Using the above customer process (Fig. 5) the possibilities of IS support are demonstrated at the Credit Suisse bank example to point out the potential of realising the customer and service processes. Credit Suisse takes on the role of a Service Integrator within an established and stable business network of international Service Providers (e.g. OSEC, Swiss Export, ICC Switzerland etc.),Footnote 2 that allows to offer service bundles to the customer. Within this network Credit Suisse manages the customer contact. Credit Suisse also supports and serves the several phases of the customer life cycle (discover, establish, optimise, realise, enjoy)Footnote 3 and the corresponding customer processes with their products and services. One supported customer process during the phase establish is called “first home” ,Footnote 4 which is similar to the process in Fig. 5. It also answers and supports the customer’s questions like “how much can I afford to spend on buying my home?” or “how can I find my dream home?” Credit Suisse uses IS support to operate the customer processes. As Credit Suisse’s service process to support the customer process “first home” is confidential the service process from Fig. 5 is used to give an overview of the IS support possibilities from the Service Integrator’s (Credit Suisse) point of view (see Fig. 6).

To communicate its relationship values Credit Suisse uses online social networks like Twitter, Facebook or You Tube.Footnote 5 In the case of the indolent, calculating customer type (reacting on specific investments) the use of online social networks can support the actions taken to present the advantages of the cooperation, the service bundle, the customised access, the location and different channels. For example, Credit Suisse uses You Tube to comment on financial market situations (e.g. interviews with their directing staff) or presents top investment ideas via this channel. On the one hand, this is an opportunity to show the potential customer that the bank acts to current events and, on the other hand, an opportunity to communicate the advantages of the offered service bundle and the advantages of a cooperation with the bank.

Online social networks can also be used to make potential customer(s) aware of support possibilities and to refer to other collaboration partners. RSS feeds and podcasts assist these actions. Web applications like calculating tools (e.g. mortgage calculator, budget calculator, tax calculator) support the customer in calculating her/his financial possibilities and in analysing the financial offers. The budget calculator, for example, helps the customer to work out her/his individual savings potential. The calculation is made from the customer’s individual input regarding income, fixed expenses, household expenses and other expenses. The illustration of the attractiveness of the area is also supported by a web application and helps the customer to select the location of relevant properties. In this case the customer just types in the location (state or city) of her/his potential home and receives an analysis of the attractiveness of the location compared to other locations. Offers are submitted to the customer by email for instance. It is also possible (see dashed arrows in Fig. 6) that the activities “integrate offers”, “analyse possible risks” and “analyse financial, fiscal and insurance related concerns” could be performed by an IS.

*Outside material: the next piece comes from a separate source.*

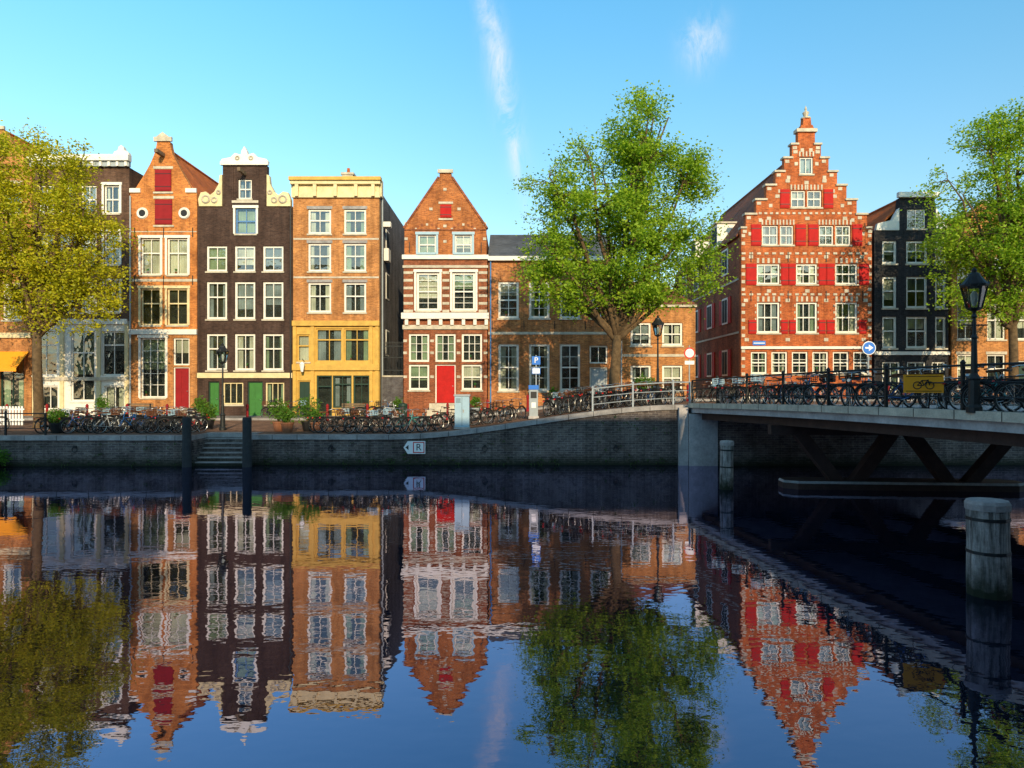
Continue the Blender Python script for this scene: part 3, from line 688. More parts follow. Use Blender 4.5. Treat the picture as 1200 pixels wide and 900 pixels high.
for y in (4.5, 10): 
    fl.box(xl-.1, xl+2.4, y, y+1.3, h.Z(270)-.2, h.Z(270)+1.5, 'white'); fl.box(xl-.12, xl-.09, y+.15, y+1.15, h.Z(270)+.1, h.Z(270)+1.3, 'room')
    fl.box(xl-.25, xl+2.8, y-.12, y+1.42, h.Z(270)+1.503, h.Z(270)+1.62, 'stone')
h.finish()

# ---- black house
h = px_house('black_canal_house', 1024, 1112, 42.0)
h.w(1063, 1085, 245, 268, cols=2, rows=(.5,), cur=.3)
for a, b in ((1034, 1051), (1062, 1087), (1096, 1109)):
    for t, bt in ((282, 309), (324, 361), (371, 408)): h.w(a, b, t, bt, cols=2 if b-a > 20 else 1, rows=(.55,), cur=.8, fw=.13)
for a, b in ((1034, 1055), (1063, 1085), (1092, 1108)): h.w(a, b, 424, 458, cols=2, rows=(.5,), cur=.3)
h.wallpx([(1024.5, 500), (1111.5, 500), (1111.5, 268), (1105, 262), (1098, 252), (1095, 232), (1054, 232), (1052, 252), (1044, 262), (1024.5, 270)], 'black')
h.body(h.X(1024.5), h.X(1111.5), BASE, h.Z(272), 13, 'redbrown', zr=h.Z(228), roof='rtile', over=.02)
h.band(1051, 1098, 232, 226, 'white', .25, 'cornice')
h.p('scrolls').prism([(h.X(a), h.Z(b)) for a, b in ((1026, 270), (1053, 270), (1053, 244), (1049, 250), (1045, 258), (1036, 260), (1028, 262))], -.08, .2, 'white')
h.p('scrolls').prism([(h.X(a), h.Z(b)) for a, b in ((1096, 270), (1111, 270), (1111, 263), (1104, 260), (1100, 250), (1096, 244))], -.08, .2, 'white')
h.chimney(h.X(1033), 5, h.Z(262), h.Z(226), .7)
h.band(1024, 1112, 416, 412, 'white', .1)
h.finish()

# ---- generic houses
def townhouse(name, x, y, w, zt, rot, wall, nc, nr, kind, roof='btile', zb=1.0, z1=2.4, rise=3):
    h = House(name, 0, 42, (x, y, 0), rot); hw = w/2
    sh = (zt-z1-.8)/nr
    for r in range(nr):
        for c in range(nc):
            xc = -hw+w*(c+.5)/nc; ww = min(1.25, w/nc*.62)
            if r == 0 and c == nc-1: h.panel(xc-.55, xc+.55, z1-.5, z1+1.9, R.choice(['dkgreen', 'dkred', 'blackp'])); continue
            h.win(xc-ww/2, xc+ww/2, z1+sh*r+.2, z1+sh*r+sh*.76, cols=2, rows=(.58,), lintel=R.choice([None, 'stone']))
    if kind == 'gable':
        h.wall([(-hw, zb), (hw, zb), (hw, zt), (hw*.35, zt+rise), (-hw*.35, zt+rise), (-hw, zt)], wall)
        h.bx('gable_cap', 'white', -hw*.35-.1, hw*.35+.1, zt+rise, zt+rise+.15, .12, .4)
        h.body(-hw, hw, zb, zt, 12, wall, zr=zt+rise, roof=roof)
    else:
        h.wall([(-hw, zb), (hw, zb), (hw, zt), (-hw, zt)], wall); h.body(-hw, hw, zb, zt, 12, wall)
        h.bx('cornice', 'white', -hw-.05, hw+.05, zt, zt+.35, .35, .5); h.bx('cornice', 'cream', -hw, hw, zt-.4, zt-.003, .12, .02)
    h.finish()
townhouse('brick_canal_house', 29.8, 42.0, 5.5, 13.0, 0, 'tan', 3, 3, 'gable', 'rtile', z1=3.2, rise=1.8)
townhouse('brick_canal_house', 35.4, 42.1, 5.6, 11.5, 0, 'redbrown', 3, 3, 'gable', 'rtile', z1=3.2)
xx = 38.3
for w_, zt, wl, kd in ((6, 14, 'dark', 'flat'), (6.5, 13, 'orange', 'gable'), (6, 15, 'wing', 'flat'), (7, 13, 'dark2', 'gable')):
    townhouse('brick_canal_house', xx+w_/2, 42, w_-.05, zt, 0, wl, 3, 4, kd, 'rtile', z1=2.3); xx += w_
xx = -34.8
for w_, zt, wl, kd in ((6, 14.5, 'redbrown', 'flat'), (6.5, 13, 'dark', 'gable'), (6, 15, 'tan', 'flat'), (7, 13, 'dark2', 'gable')):
    townhouse('brick_canal_house', xx-w_/2, 42, w_-.05, zt, 0, wl, 3, 4, kd, 'rtile', z1=2.3); xx -= w_
xx = -62  # unseen house row behind the camera, added and sized to shade the quay
while xx < 78:
    w_ = R.uniform(5.5, 7.5); kd = 'flat' if R.random() < .8 else 'gable'
    zt = R.uniform(18.9, 19.9) if kd == 'flat' else R.uniform(17.6, 18.2)
    townhouse('shading_canal_house', xx+w_/2, -14, w_-.05, zt, math.pi, R.choice(['dark', 'tan', 'redbrown', 'wing', 'dark2']), 3, 5, kd, z1=2.4); xx += w_

# ------------------------------------------------------------------ ground, quay, water
NX0, NX1 = -13.95, -11.55
def qy(X):
    if X < NX0: return 29.75
    if X < NX1: return 31.3
    return 30.25
xs = [-500, -200, -90, -60]+[-45+i*1.0 for i in range(31)]+[NX0-.0005, NX0+.0005, -13, -12.3, NX1-.0005, NX1+.0005]+[-11+i*.5 for i in range(140)]+[60, 90, 200, 500]
ys = [30.3, 33, 36, 38.9, 42, 45, 60, 100, 250, 1500]
g = MB(); nv = len(ys); vs = []; fs = []
for X in xs:
    for j, Y in enumerate(ys):
        y = qy(X) if j == 0 else Y; vs.append((X, y, gz(X, y)))
for i in range(len(xs)-1):
    for j in range(nv-1): a = i*nv+j; fs.append((a, a+nv, a+nv+1, a+1))
g.add(vs, fs, 'paver'); single(g, 'street_ground')
g = MB(); n = len(xs); vs = []
for X in xs: vs += [(X, qy(X), gz(X, qy(X))-.19), (X, qy(X)-.05, -1.5)]
g.add(vs, [(2*i, 2*i+1, 2*i+3, 2*i+2) for i in range(n-1)], 'quay'); single(g, 'quay_wall')
g = MB(); vs = []
for X in xs:
    q = qy(X); z = gz(X, q); vs += [(X, q-.08, z-.19), (X, q-.08, z+.02), (X, q+.45, z+.02), (X, q+.45, z-.19)]
fs = []
for i in range(n-1):
    for k in range(4): a = i*4; fs.append((a+k, a+(k+1) % 4, a+4+(k+1) % 4, a+4+k))
g.add(vs, fs, 'granite'); x = -44.0
while x < 40:
    if not (NX0-.2 < x < NX1+.2): q = qy(x); z = gz(x, q); g.box(x-.012, x+.012, q-.083, q+.44, z-.188, z+.023, 'blackp')
    x += R.choice([1.1, 1.25, 1.4])
single(g, 'quay_coping_stones')
g = MB()
for i in range(240):
    x = R.uniform(-32, 7)
    if NX0-.3 < x < NX1+.3: continue
    q = qy(x)-.06; z = R.choice([R.uniform(.05, .3), R.uniform(.2, gz(x, q)-.25)])
    for k in range(4): a = R.uniform(-.12, .12); g.add([(x+a, q+.02, z), (x+a+.05, q+.01, z), (x+a+R.uniform(-.05, .1), q-.08, z+R.uniform(-.12, .12))], [(0, 1, 2)], 'moss')
single(g, 'wall_moss')
for x in (-27, -19, -8, -1.2, 4.6):
    g = MB(); g.torus((0, -.04, -.12), .11, .018, 'iron', 14, 5); g.box(-.05, .05, -.06, .04, -.05, .05, 'iron'); single(g, 'mooring_ring', (x, qy(x)-.06, .85))
g = MB(); xs2 = [x for x in xs if -61 < x < 91]; vs = []; fs = []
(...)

Using IS support during the service process, the Credit Suisse adds value for the customer. In the case of the Credit Suisse the acquisition situation is predominantly supported by social media.

Conclusion

This paper provides a first approach to a systematic design of relationship-oriented actions and processes. In doing so, the role of the Service Integrator in a business network is focused. The main characteristics are:

  • A transaction-oriented interaction can be transformed into a relationship-oriented one by means of different, monetary and non-monetary relationship values according to specific customer types. Therefore, relationship processes of the Service Integrator must focus on the management of these values throughout the phases of the entire relationship life cycle.

  • Generic actions were used to identify the relevant actions of the customer relationship management as completely as possible. In doing so, seven generic actions of particular importance could be identified that had to be specialised according to customer type, relationship value, and relationship life cycle situation to design the relationship processes. By means of an example the process “create specific investments” is discussed in a relationship acquisition situation.

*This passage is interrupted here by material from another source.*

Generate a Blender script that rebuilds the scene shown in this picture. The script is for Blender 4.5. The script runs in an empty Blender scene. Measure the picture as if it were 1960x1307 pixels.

  • The relationship processes have to be integrated into the service processes of the Service Integrator that directly support the customer processes. This was exemplified by using the customer process “constitute home ownership” showing that relationship processes help to manage relationship values in order to establish and maintain an intensive and lasting customer relationship.

  • After designing the service process for a certain customer process, the possibilities of IS support need to be analysed to improve and perform efficiently the service process within the business network. This is illustrated by the Credit Suisse example.

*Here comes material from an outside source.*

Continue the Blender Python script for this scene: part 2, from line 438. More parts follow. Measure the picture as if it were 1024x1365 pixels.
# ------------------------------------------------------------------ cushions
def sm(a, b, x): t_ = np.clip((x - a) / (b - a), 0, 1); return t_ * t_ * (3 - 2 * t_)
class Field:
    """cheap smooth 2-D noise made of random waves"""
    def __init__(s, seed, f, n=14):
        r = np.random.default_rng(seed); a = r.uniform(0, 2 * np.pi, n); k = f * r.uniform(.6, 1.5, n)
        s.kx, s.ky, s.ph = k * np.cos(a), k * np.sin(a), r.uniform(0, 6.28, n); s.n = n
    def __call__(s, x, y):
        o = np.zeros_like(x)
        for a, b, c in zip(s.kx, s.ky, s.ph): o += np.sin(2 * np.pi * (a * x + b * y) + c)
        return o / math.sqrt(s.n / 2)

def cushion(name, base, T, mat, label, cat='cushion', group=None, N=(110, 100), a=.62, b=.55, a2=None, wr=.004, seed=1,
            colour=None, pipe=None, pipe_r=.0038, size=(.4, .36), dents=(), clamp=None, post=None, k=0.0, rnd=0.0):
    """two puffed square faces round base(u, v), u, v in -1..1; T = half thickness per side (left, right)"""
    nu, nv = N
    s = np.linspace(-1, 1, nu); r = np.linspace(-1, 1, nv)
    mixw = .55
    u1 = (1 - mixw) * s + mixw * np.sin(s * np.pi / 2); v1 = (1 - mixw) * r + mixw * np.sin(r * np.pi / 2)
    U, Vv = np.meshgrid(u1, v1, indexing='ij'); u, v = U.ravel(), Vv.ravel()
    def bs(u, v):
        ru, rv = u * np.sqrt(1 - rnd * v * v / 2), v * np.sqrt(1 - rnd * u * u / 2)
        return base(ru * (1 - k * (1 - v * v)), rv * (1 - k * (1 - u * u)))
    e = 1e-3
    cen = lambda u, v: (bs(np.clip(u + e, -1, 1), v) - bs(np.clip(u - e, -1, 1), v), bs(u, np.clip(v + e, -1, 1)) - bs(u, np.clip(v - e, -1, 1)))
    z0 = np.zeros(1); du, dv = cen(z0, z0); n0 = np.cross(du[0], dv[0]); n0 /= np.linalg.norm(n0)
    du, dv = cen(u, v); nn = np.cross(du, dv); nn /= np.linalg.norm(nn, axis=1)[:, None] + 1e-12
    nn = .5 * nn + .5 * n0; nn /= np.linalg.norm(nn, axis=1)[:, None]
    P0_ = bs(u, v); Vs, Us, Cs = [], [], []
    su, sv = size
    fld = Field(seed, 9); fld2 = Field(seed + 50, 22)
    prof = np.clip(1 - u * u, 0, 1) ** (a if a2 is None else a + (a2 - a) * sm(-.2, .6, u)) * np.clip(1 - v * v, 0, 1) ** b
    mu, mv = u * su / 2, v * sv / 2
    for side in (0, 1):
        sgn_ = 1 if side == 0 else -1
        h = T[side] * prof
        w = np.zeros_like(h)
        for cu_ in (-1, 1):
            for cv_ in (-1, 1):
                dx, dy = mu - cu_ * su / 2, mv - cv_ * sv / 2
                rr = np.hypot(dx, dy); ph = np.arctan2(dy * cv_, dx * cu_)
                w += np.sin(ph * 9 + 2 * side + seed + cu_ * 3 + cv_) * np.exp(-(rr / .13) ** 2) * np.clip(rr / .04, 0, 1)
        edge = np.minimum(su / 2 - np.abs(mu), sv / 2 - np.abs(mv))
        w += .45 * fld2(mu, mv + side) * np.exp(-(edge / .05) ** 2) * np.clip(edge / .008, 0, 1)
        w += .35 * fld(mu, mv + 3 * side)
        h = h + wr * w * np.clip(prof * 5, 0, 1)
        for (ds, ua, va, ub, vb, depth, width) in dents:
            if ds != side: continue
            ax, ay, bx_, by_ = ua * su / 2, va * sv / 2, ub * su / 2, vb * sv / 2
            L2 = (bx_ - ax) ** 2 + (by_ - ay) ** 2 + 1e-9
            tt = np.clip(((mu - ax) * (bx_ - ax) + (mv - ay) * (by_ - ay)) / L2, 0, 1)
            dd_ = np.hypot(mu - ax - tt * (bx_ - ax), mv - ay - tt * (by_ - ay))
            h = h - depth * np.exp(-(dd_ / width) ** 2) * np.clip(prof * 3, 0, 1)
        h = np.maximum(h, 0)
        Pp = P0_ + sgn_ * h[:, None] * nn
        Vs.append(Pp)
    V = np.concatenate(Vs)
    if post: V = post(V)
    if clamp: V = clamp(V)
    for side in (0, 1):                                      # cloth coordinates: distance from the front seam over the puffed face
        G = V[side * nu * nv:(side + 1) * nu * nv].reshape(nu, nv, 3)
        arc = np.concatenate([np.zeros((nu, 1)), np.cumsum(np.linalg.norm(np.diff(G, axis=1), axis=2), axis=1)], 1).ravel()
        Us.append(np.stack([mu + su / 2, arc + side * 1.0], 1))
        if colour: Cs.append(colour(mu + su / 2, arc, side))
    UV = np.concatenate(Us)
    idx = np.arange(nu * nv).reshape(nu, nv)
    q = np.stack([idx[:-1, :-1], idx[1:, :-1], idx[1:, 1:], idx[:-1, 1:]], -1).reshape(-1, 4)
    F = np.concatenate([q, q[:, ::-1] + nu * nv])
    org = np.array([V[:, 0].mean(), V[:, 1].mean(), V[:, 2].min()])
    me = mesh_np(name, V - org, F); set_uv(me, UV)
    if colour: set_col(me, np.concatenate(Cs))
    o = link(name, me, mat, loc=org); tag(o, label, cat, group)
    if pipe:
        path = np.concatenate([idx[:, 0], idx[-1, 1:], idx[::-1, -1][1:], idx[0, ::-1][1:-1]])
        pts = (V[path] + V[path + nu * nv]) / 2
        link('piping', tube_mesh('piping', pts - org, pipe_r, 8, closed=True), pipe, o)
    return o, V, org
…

The paper already addresses some critical aspects and highlights topics that have strong implications for future research. The specialisation and detailed analysis as well as the quality assurance (Becker et al. 2000) of relationship processes must have priority. Moreover, the following questions seem to be of special interest: Which are the criteria to identify the actual relationship life cycle phase the customer is in? How can the strength of the relationship values be measured? How can methods of data mining be helpful in this context? Considering the identified relationship processes: How can the present IS support of CRM systems be adapted and sensibly extended to improve their suitability for companies?

In summary, the developed approach has resulted in defining first steps not only to identify relationship processes but also to advance their goal-oriented design. In the context of the present discussion, both tasks seem to be necessary to advertise the idea of relationship-orientation, since otherwise the discussion runs the risk of being regarded as merely concentrating on restructuring the sales domain of companies.